Game of Thrones: Lessons for Writers

You know I couldn’t not comment on #GameOfThrones now that it’s ended. And, no matter what I think of the ending itself, I have to say that the writing on this show has been phenomenal. Otherwise, people wouldn’t have tuned in in droves and obsessed over what they thought would happen.

Most of that is due to the fantastic material George R. R. Martin provided as the base (and I could write several more posts about what writers could learn from his writing). But it also took visionaries to convert that large pool of material into TV-worthy tightness and to see beyond to where the books haven’t gone.

Today I want to look at what writers can learn from the TV show. Agree? Disagree? Have your own? Weigh in!

Details in the Beginning Matter Throughout

Lay down early hints (What do we say to the God of Death?) and breadcrumbs that you can tie through the full series. Some of those breadcrumbs can be something as simple as a character’s name and the significance of that character or their name isn’t revealed until late in the story (Hodor). Just make sure you don’t leave breadcrumbs that never get answered/addressed.


Genre Mashup

Writers, you don’t have to stay strictly in the bounds of your genre. If you do it right, you can make it what you want. You may think of #GOT as simply fantasy, but at its core, it’s so many genres:

  • fantasy (set in a world with dragons and castles)
  • family saga (Starks, Targeryans, Lanisters)
  • paranormal (witches, dragons, direwolves, and, oh yeah, that pesky Night King)
  • romance (so many)
  • mystery (what is the real truth?)
  • epic (the timeline and # of characters and stakes)

And many more!

Give Everyone a Character to Love and a Character to Hate

This doesn’t just mean one hero or heroine or villain necessarily. Some people hate Cersei the most, but others hate the Night King. Some love Danny, or Jon, or Arya, or Sansa, or…

See, multiple characters for people with different perceptions, different backgrounds, different tastes to fall in love with or despise or maybe see themselves in.

Not Just One Plot Arc

Yes, the main plot arc of the entire series is who is going to take the Iron Throne. That drives everything. But we have so many others of all sizes and various impacts to the direct storyline. The white walkers. Arya’s journey to becoming a badass. Danny becoming the mother of dragons. Jon’s mission with the wildlings.

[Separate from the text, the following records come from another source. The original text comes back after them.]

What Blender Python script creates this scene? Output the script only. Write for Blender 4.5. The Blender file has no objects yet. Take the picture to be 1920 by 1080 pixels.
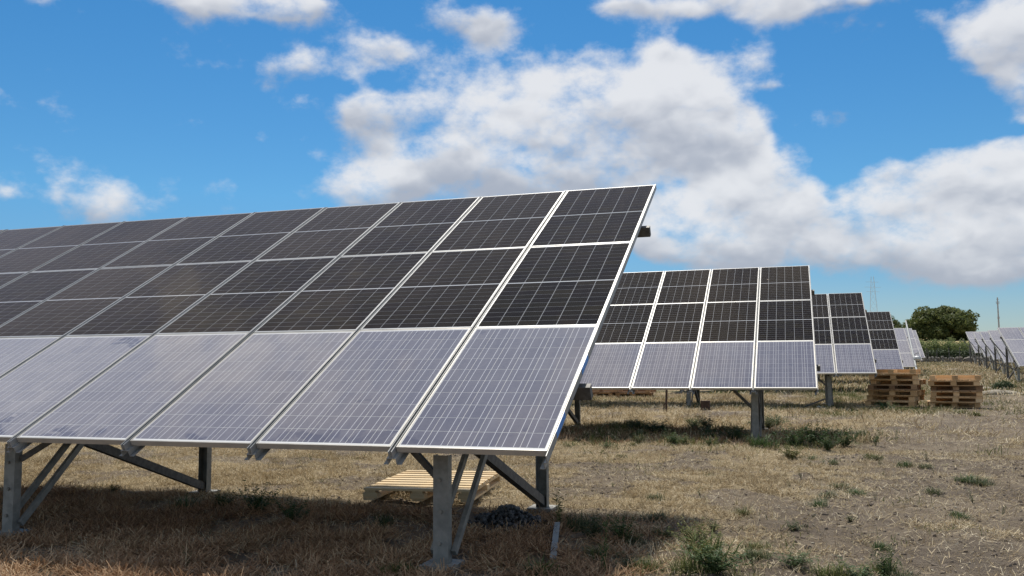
import bpy, math, random
import numpy as np
from mathutils import Vector, Matrix
random.seed(7); RNG = np.random.default_rng(11)
SC = bpy.context.scene
COL = SC.collection
R = math.radians

# ------------------------------------------------------------------ camera
CAM_POS = Vector((1.41807, -5.06679, 1.3205))
PITCH, ROLL, YAW, FPX = 0.0871, -0.0069, -0.3143, 1648.1
fw = Vector((math.sin(YAW)*math.cos(PITCH), math.cos(YAW)*math.cos(PITCH), math.sin(PITCH)))
rt = Vector((math.cos(YAW), -math.sin(YAW), 0)); up = rt.cross(fw)
rt2 = math.cos(ROLL)*rt + math.sin(ROLL)*up; up2 = -math.sin(ROLL)*rt + math.cos(ROLL)*up
cd = bpy.data.cameras.new('camera'); cam = bpy.data.objects.new('camera', cd); COL.objects.link(cam)
m3 = Matrix((rt2, up2, -fw)).transposed()
cam.matrix_world = Matrix.Translation(CAM_POS) @ m3.to_4x4()
cd.sensor_width = 36.0; cd.lens = 36.0*FPX/1920.0; cd.clip_start = 0.05; cd.clip_end = 6000
SC.camera = cam
SC.view_settings.view_transform = 'Standard'; SC.view_settings.look = 'None'
SC.view_settings.gamma = 1; SC.view_settings.use_curve_mapping = False
SC.view_settings.exposure = 0.0

def ray(px, py):
    return fw + rt2*((px-960)/FPX) - up2*((py-540)/FPX)

# ------------------------------------------------------------------ node helpers
class NT:
    def __init__(s, tree): s.t = tree; s.n = tree.nodes; s.l = tree.links
    def new(s, typ, **kw):
        nd = s.n.new(typ)
        for k, v in kw.items(): setattr(nd, k, v)
        return nd
    def link(s, a, b): s.l.new(a, b)
    def put(s, sock, v):
        if isinstance(v, bpy.types.NodeSocket): s.l.new(v, sock)
        else: sock.default_value = v
    def math(s, op, a, b=None, c=None, clamp=False):
        nd = s.new('ShaderNodeMath', operation=op); nd.use_clamp = clamp
        s.put(nd.inputs[0], a)
        if b is not None: s.put(nd.inputs[1], b)
        if c is not None: s.put(nd.inputs[2], c)
        return nd.outputs[0]
    def vec(s, op, a, b=None, c=None, out=0):
        nd = s.new('ShaderNodeVectorMath', operation=op)
        s.put(nd.inputs[0], a)
        if b is not None: s.put(nd.inputs[1], b)
        if c is not None: s.put(nd.inputs[2], c)
        return nd.outputs[out]
    def ss(s, x, lo, hi, a=0.0, b=1.0):
        nd = s.new('ShaderNodeMapRange', interpolation_type='SMOOTHSTEP')
        s.put(nd.inputs[0], x); s.put(nd.inputs[1], lo); s.put(nd.inputs[2], hi); s.put(nd.inputs[3], a); s.put(nd.inputs[4], b)
        return nd.outputs[0]
    def noise(s, vec, scale, detail=4, rough=0.5, dist=0.0):
        nd = s.new('ShaderNodeTexNoise')
        if vec is not None: s.put(nd.inputs['Vector'], vec)
        nd.inputs['Scale'].default_value = scale; nd.inputs['Detail'].default_value = detail
        nd.inputs['Roughness'].default_value = rough; nd.inputs['Distortion'].default_value = dist
        return nd.outputs['Fac']
    def mix(s, f, a, b, blend='MIX'):
        nd = s.new('ShaderNodeMix', data_type='RGBA', blend_type=blend)
        s.put(nd.inputs[0], f); s.put(nd.inputs[6], a); s.put(nd.inputs[7], b)
        return nd.outputs[2]
    def ramp(s, f, stops):
        nd = s.new('ShaderNodeValToRGB'); e = nd.color_ramp.elements
        while len(e) < len(stops): e.new(0.5)
        for i, (p, c) in enumerate(stops): e[i].position = p; e[i].color = (*c, 1)
        s.put(nd.inputs[0], f); return nd.outputs[0]

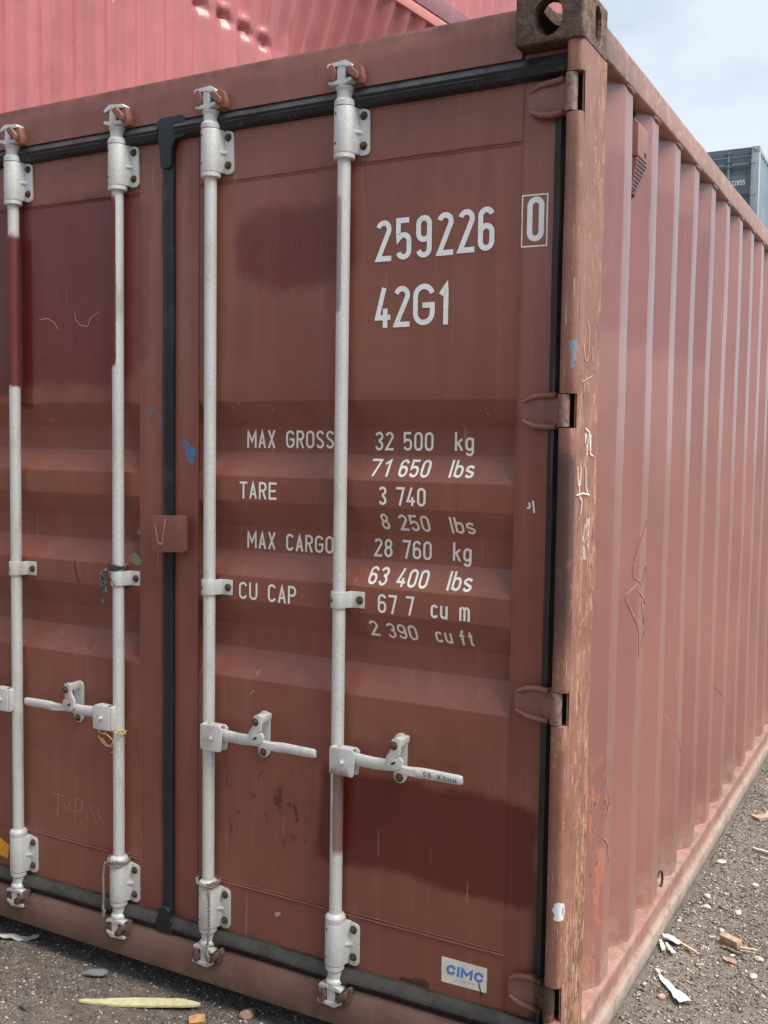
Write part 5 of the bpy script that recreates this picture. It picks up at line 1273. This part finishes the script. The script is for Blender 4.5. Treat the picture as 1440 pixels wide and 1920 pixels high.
M['straw'] = wood_mat('straw coloured stick', (0.50, 0.38, 0.20), (0.66, 0.54, 0.34)); M['orange_wood'] = wood_mat('orange brown wood', (0.40, 0.21, 0.09), (0.55, 0.33, 0.16))
M['pale_twig'] = wood_mat('bleached twig', (0.48, 0.46, 0.42), (0.70, 0.68, 0.63))
slab('foam_strip', [(-0.175, 0.005), (-0.165, 0.010), (0.06, 0.024), (0.11, 0.026), (0.172, 0.004), (-0.175, -0.006), (-0.05, -0.016), (0.10, -0.014), (0.150, -0.008), (0.172, -0.002)], 0.006, M['foam'], -1.205, -0.085, R(27), 'long torn strip of pale yellow foam lying on the dirt before the doors', 'foam strip', 0.003, 0.008, seed=2)
slab('white_scrap', [(-0.075, 0.004), (-0.02, 0.014), (0.03, 0.010), (0.075, 0.006), (-0.075, -0.004), (-0.03, -0.010), (0.02, -0.012), (0.075, -0.003)], 0.002, M['white_plastic'], -1.835, 0.030, R(32), 'crumpled whitish scrap half under the sill at the far left', 'scrap', 0.014, 0.012, seed=5)
slab('white_scrap', [(-0.05, 0.004), (0.0, 0.009), (0.05, 0.003), (-0.05, -0.004), (0.0, -0.006), (0.05, -0.003)], 0.002, M['white_plastic'], -1.875, -0.08, R(52), 'small pale scrap at the left edge of the frame on the dirt', 'scrap', 0.008, 0.010, seed=7)
slab('slate_shard', [(-0.034, 0.002), (-0.018, 0.016), (0.028, 0.020), (0.038, 0.010), (-0.034, -0.004), (0.0, -0.014), (0.026, -0.012), (0.038, -0.001)], 0.003, M['slate'], -1.445, -0.015, R(28), 'thin blue grey shard lying above the yellow strip', 'shard', 0.002, 0.012, tilt=(R(8), 0), seed=3)
slab('wood_chip', [(-0.022, 0.010), (0.0, 0.016), (0.022, 0.013), (-0.022, -0.013), (0.0, -0.014), (0.022, -0.012)], 0.012, M['orange_wood'], -1.013, -0.070, R(40), 'orange brown wood chip right of the yellow strip', 'wood chip', 0.002, 0.004, tilt=(R(18), 0), seed=4)
def rock(x, y, s, mat, label, seed, sq=(1.2, 0.9, 0.65)):
    bm = bmesh.new(); bmesh.ops.create_icosphere(bm, subdivisions=2, radius=s/2)
    for v in bm.verts:
        d = 1+0.38*mnoise.noise(v.co*(2.2/s)+Vector((seed, 0, 0))); v.co = Vector((v.co.x*d*sq[0], v.co.y*d*sq[1], v.co.z*d*sq[2]))
    me = bpy.data.meshes.new('stone'); bm.to_mesh(me); bm.free(); me.materials.append(mat)
    o = link('stone', me); place(o, x, y, seed*1.3, s*0.20); return tag(o, label, 'stone')
M['rock_pink'] = flat('pinkish stone', (0.33, 0.21, 0.17), 0.8, 0.35, 60, bump=0.8); M['rock_pale'] = flat('pale stone', (0.44, 0.41, 0.36), 0.8, 0.25, 60, bump=0.8); M['rock_dark'] = flat('dark stone', (0.09, 0.08, 0.075), 0.8, 0.35, 60, bump=0.8)
rock(-0.915, 0.03, 0.042, M['rock_pink'], 'pinkish brown stone close under the sill between the two middle rods', 1.0)
rock(-0.985, -0.12, 0.026, M['rock_pink'], 'small pink stone at the bottom edge beside the orange wood chip', 2.1)
rock(-0.93, -0.055, 0.022, M['rock_pale'], 'white stone right of the orange wood chip', 3.7)
rock(-1.46, -0.27, 0.032, M['rock_dark'], 'dark stone at the lower left corner of the frame', 4.9)
rock(0.090, 0.665, 0.024, M['rock_pink'], 'tan stone left of the pale blue curved strip', 5.5)
rock(0.045, 0.80, 0.017, M['rock_pale'], 'white pebble near the rail above the pale blue curved strip', 6.6)
for i, (x, y, s, lb) in enumerate([(0.085, 1.335, 0.024, 'white pebble among gravel beside the rail, nearest of the pale cluster'), (0.070, 1.42, 0.026, 'white pebble touching the rail in the pale cluster'), (0.185, 1.36, 0.026, 'white pebble out in the gravel level with the pale cluster'),
                               (0.055, 1.75, 0.028, 'white pebble hard against the rail farther back'), (0.30, 1.05, 0.026, 'pale stone at the right edge past the wood block'), (0.16, 1.20, 0.020, 'pale flat pebble above the wood block'),
                               (0.30, 0.93, 0.024, 'pale stone at the right edge nearer than the wood flake'), (0.20, 1.62, 0.022, 'pale pebble halfway up the gravel strip')]):
    rock(x, y, s, M['rock_pale'], lb, 7.3+i*1.7, (1.3, 0.9, 0.6))
# pale blue bent plastic strip
slab('plastic_strip', [(-0.075, 0.003), (-0.045, 0.014), (0.0, 0.010), (0.02, 0.008), (0.055, 0.022), (0.078, 0.024), (-0.075, -0.002), (-0.04, -0.012), (0.0, -0.010), (0.02, -0.012), (0.05, -0.018), (0.070, -0.014)], 0.0015, M['blue_white'], 0.105, 0.715, R(-50), 'pale blue white curved plastic strip on the gravel at the lower right', 'plastic strip', 0.010, 0.010, seed=9)
slab('plastic_scrap', [(-0.030, 0.010), (-0.01, 0.020), (0.02, 0.018), (0.034, 0.008), (-0.030, -0.012), (0.0, -0.018), (0.034, -0.010)], 0.0015, M['white_plastic'], 0.038, 1.005, R(-30), 'crumpled greenish white plastic scrap against the bottom rail', 'scrap', 0.018, 0.016, seed=11)
slab('plastic_scrap', [(-0.035, 0.004), (0.0, 0.009), (0.035, 0.006), (-0.035, -0.004), (0.0, -0.005), (0.035, -0.006)], 0.0015, M['white_plastic'], 0.022, 0.955, R(-68), 'thin white plastic sliver nearest the rail below the crumpled scrap', 'scrap', 0.006, 0.010, seed=12)
slab('plastic_scrap', [(-0.034, 0.004), (0.0, 0.007), (0.030, 0.010), (-0.034, -0.004), (0.0, -0.006), (0.034, -0.006)], 0.0015, M['white_plastic'], 0.048, 0.945, R(-58), 'white plastic tail hanging from the crumpled scrap by the rail', 'scrap', 0.006, 0.010, seed=13)
slab('stick', [(-0.052, 0.003), (0.052, 0.004), (-0.052, -0.003), (0.052, -0.003)], 0.005, M['straw'], 0.082, 0.995, R(-33), 'straw coloured split stick beside the crumpled plastic by the rail', 'stick', 0.001, 0.008, seed=14)
wb_ = obj('wood_block', MB().box(-0.034, 0.034, -0.013, 0.013, 0, 0.026), M['wood'], None, bevel=0.0012); place(wb_, 0.205, 1.105, R(-27), 0.004, (R(4), 0)); tag(wb_, 'small sawn wooden block lying on the gravel at the right', 'wood block')
slab('bark_strip', [(-0.040, 0.004), (-0.01, 0.008), (0.02, 0.004), (0.040, 0.005), (-0.040, -0.004), (-0.01, -0.005), (0.02, -0.008), (0.040, -0.004)], 0.005, M['bark'], 0.215, 1.060, R(-24), 'curled dark bark strip just below the sawn block', 'bark', 0.006, 0.004, seed=15)
slab('wood_flake', [(-0.022, 0.004), (0.0, 0.012), (0.024, 0.007), (-0.022, -0.003), (0.0, -0.010), (0.024, -0.004)], 0.003, M['wood'], 0.222, 0.985, R(-20), 'pinkish wood flake nearer than the bark strip', 'wood flake', 0.006, 0.006, seed=16)
slab('stick', [(-0.026, 0.003), (0.026, 0.003), (-0.026, -0.003), (0.026, -0.003)], 0.004, M['straw'], 0.262, 1.10, R(12), 'short straw coloured splinter right of the sawn block', 'stick', 0.001, 0.006, seed=17)
slab('stick', [(-0.024, 0.003), (0.022, 0.003), (-0.024, -0.003), (0.024, -0.002)], 0.004, M['wood'], 0.262, 1.075, R(8), 'short pinkish splinter behind the bark strip, right of the block', 'stick', 0.001, 0.006, seed=18)
slab('twig', [(-0.05, 0.004), (0.05, 0.005), (-0.05, -0.004), (0.05, -0.005)], 0.008, M['pale_twig'], 0.185, 1.965, R(-16), 'bleached twig at the right edge of the gravel', 'twig', 0.003, 0.006, seed=19)
slab('twig', [(-0.03, 0.003), (0.03, 0.003), (-0.03, -0.003), (0.03, -0.003)], 0.005, M['pale_twig'], 0.205, 1.90, R(-14), 'short bleached twig just below the longer one at the right edge', 'twig', 0.002, 0.006, seed=20)
slab('stick', [(-0.022, 0.002), (0.022, 0.002), (-0.022, -0.002), (0.022, -0.002)], 0.003, M['bark'], 0.135, 1.36, R(-36), 'thin dark stick in the gravel beside the pale pebbles', 'stick', 0.001, 0.006, seed=21)
slab('tan_plank', [(-0.045, 0.020), (0.045, 0.022), (-0.045, -0.020), (0.045, -0.018)], 0.012, M['wood'], 0.125, 2.36, R(52), 'tan slatted wood offcut far up the gravel strip', 'wood offcut', 0.002, 0.006, seed=22)
for x, y, rz in ((0.115, 2.31, 0.9), (0.135, 2.41, 0.9)): pass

And so forth…

Give More than One GMC for the Overarching Series

Goal. Motivation. Conflict. Every character should have them, and GOT does a great job with that. But an overarching series should have it as well. The first GMC for GOT is the Iron Throne–the who, what, when, where, why, and how of the person sitting on it. But the series has another overarching GMC–the whitewalkers/Night King. Which was more compelling to you? The game of musical rulers? Or the fight for survival against a force that doesn’t die?


Every Character is the Hero of Their Story

People don’t think, “I’ll be evil today.” And most people considered evil did not in any way considered themselves to be so. They thought they were doing the right things for whatever reasons. No matter how much you hate the villains–Cersei, the Night King, the Hound, even Walter Fray–you have to admit the writers have made them real people and not just caricatures of evil. Cersei acts out of terror for her children and a determination to prove herself and help them. The Night King was created with the sole purpose of destroying humanity. Walter Fray acts out of a sense of belittlement and vengeance against the people he felt wronged him. Right or wrong, they have reasons compelling enough to them to drive their actions.

Torture Your Characters (But Have Them Stay in Character)

Torturing your characters–putting them in impossible situations–is what will always make great and compelling writing. The reason most of the deaths in GOT worked is because those deaths drove the story and other characters in a certain direction. Ned Stark had to die for pretty much every other thing that happens to his family to happen.

That said, when writing your characters they need to remain consistent. If they are going to change, you have to give the reader/watcher fair warning and do it in such a way that is believable to what has come before. Which, for me, was the biggest lesson when it comes to the ending of the series. Dany’s change to a murderous queen wasn’t in character and/or it wasn’t given enough time and back up to make it so.


There are a ton of other lessons a writer can take away from Game of Thrones, and even more from George R.R. Martin’s books, but these are the ones that struck me most at this point in my career. Writer or reader or watcher, what lessons did you take/would you have taken from #GOT?